== Exercise description ==
Begin with the first line of the material and write out each line exactly, ending with the line that contains "COL = scene.collection". Pictures are not part of the copy.

********************

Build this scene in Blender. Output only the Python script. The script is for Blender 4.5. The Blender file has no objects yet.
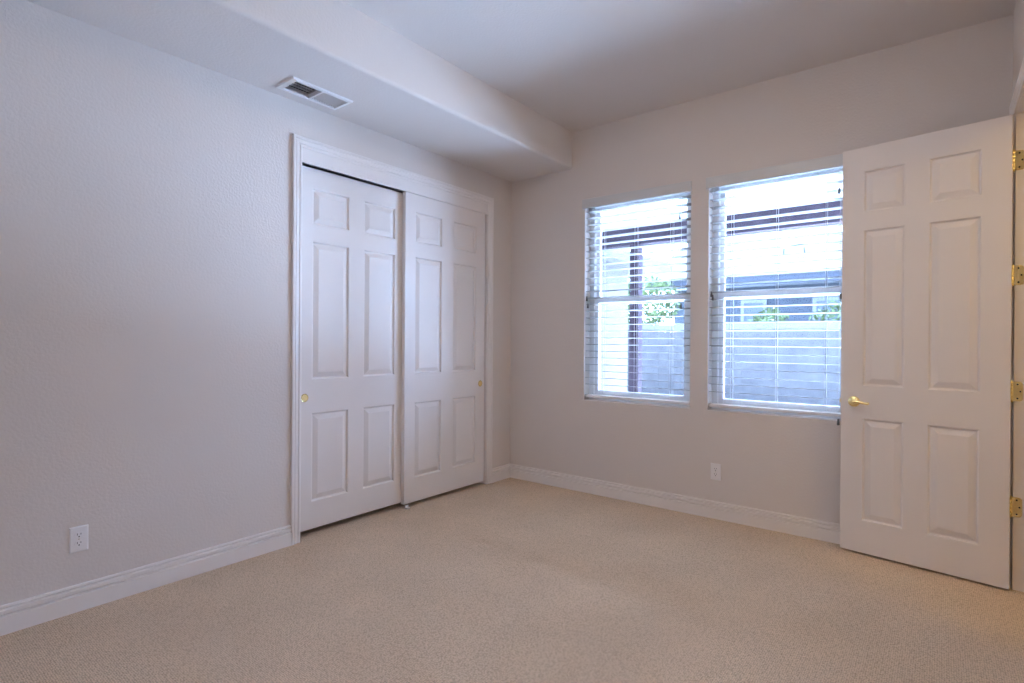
import bpy, bmesh, math, random
from mathutils import Matrix, Vector
random.seed(7)
scene = bpy.context.scene
COL = scene.collection

# ------------------------------------------------------------------ camera
cam_data = bpy.data.cameras.new('camera')
cam_data.sensor_width = 36.0
cam_data.lens = 548.04 / 1024 * 36.0
cam_data.clip_start = 0.02
cam = bpy.data.objects.new('camera', cam_data)
COL.objects.link(cam)
yaw, pitch, roll = 0.6648, -0.0021, 0.0064
fw = Vector((-math.sin(yaw) * math.cos(pitch), math.cos(yaw) * math.cos(pitch), math.sin(pitch)))
rt = fw.cross(Vector((0, 0, 1))).normalized()
up = rt.cross(fw)
r2 = math.cos(roll) * rt + math.sin(roll) * up
u2 = -math.sin(roll) * rt + math.cos(roll) * up
M = Matrix((r2, u2, -fw)).transposed().to_4x4()
M.translation = Vector((3.1449, -3.9929, 1.2656))
cam.matrix_world = M
scene.camera = cam

# ------------------------------------------------------------------ light
world = bpy.data.worlds.new('sky')
scene.world = world
world.use_nodes = True
bg = world.node_tree.nodes['Background']
bg.inputs['Color'].default_value = (0.42, 0.60, 1.0, 1)
bg.inputs['Strength'].default_value = 16.0

sun_data = bpy.data.lights.new('sun', 'SUN')
sun_data.energy = 105.0
sun_data.angle = math.radians(3)
sun_data.color = (0.46, 0.66, 1.0)
sun = bpy.data.objects.new('sun', sun_data)
COL.objects.link(sun)
sun.rotation_euler = Vector((0.30, -0.60, -0.80)).to_track_quat('-Z', 'Y').to_euler()

HALL_GLOW = ((1.0, 0.74, 0.36), 27.0)     # lamp glass: colour, strength
ROOM_FILL_GLOW = ((1.0, 0.82, 0.65), 26.0)  # added bedroom fill lamp, brightens the back wall and carpet

vs = scene.view_settings
vs.view_transform = 'Standard'
vs.look = 'None'
vs.gamma = 1.0
vs.use_curve_mapping = False
vs.exposure = 1.33
cy = scene.cycles
cy.use_denoising = True
cy.max_bounces = 14
cy.diffuse_bounces = 9
cy.transparent_max_bounces = 16
cy.sample_clamp_indirect = 40.0
cy.use_guiding = True
cy.use_surface_guiding = True
cy.guiding_training_samples = 48

# ------------------------------------------------------------------ materials
def new_mat(name):
    m = bpy.data.materials.new(name)
    m.use_nodes = True
    return m, m.node_tree.nodes, m.node_tree.links, m.node_tree.nodes['Principled BSDF']

def plain(name, col, rough=0.5, metal=0.0, bump=None, vary=0.0, vscale=3.0, spec=0.5):
    m, N, L, b = new_mat(name)
    b.inputs['Specular IOR Level'].default_value = spec
    b.inputs['Roughness'].default_value = rough
    b.inputs['Metallic'].default_value = metal
    tc = N.new('ShaderNodeTexCoord')
    nz = N.new('ShaderNodeTexNoise')
    nz.inputs['Scale'].default_value = vscale
    nz.inputs['Detail'].default_value = 3
    L.new(tc.outputs['Object'], nz.inputs['Vector'])
    rp = N.new('ShaderNodeValToRGB')
    rp.color_ramp.elements[0].color = tuple(c * (1 - vary) for c in col) + (1,)
    rp.color_ramp.elements[1].color = tuple(min(1, c * (1 + vary)) for c in col) + (1,)
    rp.color_ramp.elements[0].position = 0.3
    rp.color_ramp.elements[1].position = 0.7
    L.new(nz.outputs['Fac'], rp.inputs['Fac'])
    L.new(rp.outputs['Color'], b.inputs['Base Color'])
    if bump:
        n2 = N.new('ShaderNodeTexNoise')
        n2.inputs['Scale'].default_value = bump[0]
        n2.inputs['Detail'].default_value = 2
        L.new(tc.outputs['Object'], n2.inputs['Vector'])
        bp = N.new('ShaderNodeBump')
        bp.inputs['Strength'].default_value = bump[1]
        bp.inputs['Distance'].default_value = bump[2]
        L.new(n2.outputs['Fac'], bp.inputs['Height'])
        L.new(bp.outputs['Normal'], b.inputs['Normal'])
    return m

PAINT = plain('wall_paint', (0.70, 0.645, 0.605), 0.75, bump=(75, 0.35, 0.004), vary=0.012, vscale=1.5)
CEIL = plain('ceiling_paint', (0.71, 0.665, 0.635), 0.8, bump=(75, 0.35, 0.004), vary=0.01, vscale=1.5)
TRIM = plain('trim_paint', (0.81, 0.765, 0.735), 0.38, vary=0.008)
DOORP = plain('door_paint', (0.80, 0.755, 0.725), 0.55, vary=0.008, spec=0.3, bump=(160, 0.05, 0.001))
VINYL = plain('window_vinyl', (0.88, 0.89, 0.90), 0.35, vary=0.01)
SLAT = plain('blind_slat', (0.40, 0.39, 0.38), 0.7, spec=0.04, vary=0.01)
VALANCE = plain('blind_valance', (0.60, 0.605, 0.60), 0.4, vary=0.01)
CORD = plain('blind_cord', (0.80, 0.80, 0.80), 0.8)
TASSEL = plain('cord_tassel', (0.10, 0.09, 0.085), 0.5)
BRASS = plain('polished_brass', (1.0, 0.83, 0.42), 0.24, 1.0, vary=0.05, vscale=20)
BRASSD = plain('shaded_cup_brass', (0.85, 0.64, 0.28), 0.4, 1.0, vary=0.05, vscale=20)
DARK = plain('dark_recess', (0.015, 0.014, 0.013), 0.8)
PLATE = plain('outlet_plastic', (0.82, 0.80, 0.80), 0.3)
SLOT = plain('outlet_slot', (0.02, 0.02, 0.02), 0.6)
VENTM = plain('vent_enamel', (0.80, 0.79, 0.79), 0.4)
DUCT = plain('duct_metal', (0.05, 0.05, 0.055), 0.7)
STEEL = plain('screw_steel', (0.55, 0.5, 0.4), 0.3, 1.0)
# outdoors
CONC = plain('patio_concrete', (0.80, 0.78, 0.75), 0.85, vary=0.06, bump=(40, 0.3, 0.004))
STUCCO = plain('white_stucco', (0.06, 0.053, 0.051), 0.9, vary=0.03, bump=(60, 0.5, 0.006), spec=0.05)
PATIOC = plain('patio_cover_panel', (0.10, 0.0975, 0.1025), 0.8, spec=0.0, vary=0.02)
def _translucent(m):
    N, L = m.node_tree.nodes, m.node_tree.links
    b = N['Principled BSDF']; out = N['Material Output']
    t = N.new('ShaderNodeBsdfTranslucent'); t.inputs['Color'].default_value = (0.88, 0.88, 0.88, 1)
    mx = N.new('ShaderNodeMixShader'); mx.inputs[0].default_value = 0.06
    L.new(b.outputs[0], mx.inputs[1]); L.new(t.outputs[0], mx.inputs[2]); L.new(mx.outputs[0], out.inputs['Surface'])
_translucent(PATIOC)
BEAMM = plain('brown_stained_beam', (0.024, 0.0165, 0.021), 0.7, vary=0.15, vscale=6, spec=0.05)
FENCE = plain('weathered_fence_board', (0.034, 0.032, 0.032), 0.85, vary=0.22, vscale=5, bump=(30, 0.4, 0.004), spec=0.05)
FCAP = plain('fence_cap_board', (0.055, 0.053, 0.054), 0.85, vary=0.1, spec=0.05)
NWALL = plain('grey_house_stucco', (0.033, 0.037, 0.042), 0.9, vary=0.05, spec=0.05)
NTRIM = plain('white_house_trim', (0.10, 0.10, 0.102), 0.6, spec=0.05)
NFASC = plain('house_fascia_paint', (0.025, 0.028, 0.034), 0.6, spec=0.05)
NPANE = plain('dark_window_pane', (0.02, 0.026, 0.038), 0.5)
LEAF = plain('shrub_leaf', (0.05, 0.065, 0.026), 0.6, vary=0.5, vscale=9, spec=0.05)
BARK = plain('shrub_bark', (0.10, 0.07, 0.05), 0.9)

def roof_tile():
    m, N, L, b = new_mat('pale_roof_tile')
    tc = N.new('ShaderNodeTexCoord')
    w = N.new('ShaderNodeTexWave')
    w.wave_type = 'BANDS'; w.bands_direction = 'Y'; w.wave_profile = 'SAW'
    w.inputs['Scale'].default_value = 0.95
    w.inputs['Distortion'].default_value = 0.4
    L.new(tc.outputs['Object'], w.inputs['Vector'])
    rp = N.new('ShaderNodeValToRGB')
    rp.color_ramp.elements[0].color = (0.020, 0.018, 0.018, 1)
    rp.color_ramp.elements[1].color = (0.042, 0.039, 0.036, 1)
    rp.color_ramp.elements[1].position = 0.2
    L.new(w.outputs['Fac'], rp.inputs['Fac'])
    L.new(rp.outputs['Color'], b.inputs['Base Color'])
    b.inputs['Roughness'].default_value = 0.95
    b.inputs['Specular IOR Level'].default_value = 0.0
    return m
TILE = roof_tile()

def carpet():
    m, N, L, b = new_mat('beige_loop_carpet')
    b.inputs['Roughness'].default_value = 0.95
    b.inputs['Specular IOR Level'].default_value = 0.1
    tc = N.new('ShaderNodeTexCoord')
    v = N.new('ShaderNodeTexVoronoi')
    v.inputs['Scale'].default_value = 135
    v.inputs['Randomness'].default_value = 0.45
    L.new(tc.outputs['Object'], v.inputs['Vector'])
    nz = N.new('ShaderNodeTexNoise')
    nz.inputs['Scale'].default_value = 2.2
    nz.inputs['Detail'].default_value = 5
    L.new(tc.outputs['Object'], nz.inputs['Vector'])
    rp = N.new('ShaderNodeValToRGB')
    rp.color_ramp.elements[0].color = (0.82, 0.65, 0.485, 1)
    rp.color_ramp.elements[1].color = (0.43, 0.33, 0.24, 1)
    rp.color_ramp.elements[0].position = 0.25
    rp.color_ramp.elements[1].position = 0.80
    L.new(v.outputs['Distance'], rp.inputs['Fac'])
    mx = N.new('ShaderNodeMixRGB')
    mx.blend_type = 'MULTIPLY'
    mx.inputs['Fac'].default_value = 1.0
    r2 = N.new('ShaderNodeValToRGB')
    r2.color_ramp.elements[0].color = (0.90, 0.90, 0.90, 1)
    r2.color_ramp.elements[1].color = (1, 1, 1, 1)
    r2.color_ramp.elements[0].position = 0.3
    r2.color_ramp.elements[1].position = 0.7
    L.new(nz.outputs['Fac'], r2.inputs['Fac'])
    L.new(rp.outputs['Color'], mx.inputs['Color1'])
    L.new(r2.outputs['Color'], mx.inputs['Color2'])
    L.new(mx.outputs['Color'], b.inputs['Base Color'])
    inv = N.new('ShaderNodeMath'); inv.operation = 'SUBTRACT'
    inv.inputs[0].default_value = 1.0
    L.new(v.outputs['Distance'], inv.inputs[1])
    bp = N.new('ShaderNodeBump')
    bp.inputs['Strength'].default_value = 0.6
    bp.inputs['Distance'].default_value = 0.006
    L.new(inv.outputs[0], bp.inputs['Height'])
    L.new(bp.outputs['Normal'], b.inputs['Normal'])
    return m
CARPET = carpet()

def glass():
    m = bpy.data.materials.new('window_glass')
    m.use_nodes = True
    N, L = m.node_tree.nodes, m.node_tree.links
    N.clear()
    out = N.new('ShaderNodeOutputMaterial')
    mx = N.new('ShaderNodeMixShader')
    tr = N.new('ShaderNodeBsdfTransparent')
    gl = N.new('ShaderNodeBsdfGlossy')
    fr = N.new('ShaderNodeFresnel')
    fr.inputs['IOR'].default_value = 1.3
    tr.inputs['Color'].default_value = (0.95, 0.98, 1.0, 1)
    gl.inputs['Roughness'].default_value = 0.02
    L.new(fr.outputs[0], mx.inputs[0])
    L.new(tr.outputs[0], mx.inputs[1])
    L.new(gl.outputs[0], mx.inputs[2])
    L.new(mx.outputs[0], out.inputs['Surface'])
    return m
GLASS = glass()

def glow(name, col, s):
    m, N, L, b = new_mat(name)
    b.inputs['Base Color'].default_value = col + (1,)
    b.inputs['Emission Color'].default_value = col + (1,)
    b.inputs['Emission Strength'].default_value = s
    return m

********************

== Reply to the exercise ==
Build this scene in Blender. Output only the Python script. The script is for Blender 4.5. The Blender file has no objects yet.
import bpy, bmesh, math, random
from mathutils import Matrix, Vector
random.seed(7)
scene = bpy.context.scene
COL = scene.collection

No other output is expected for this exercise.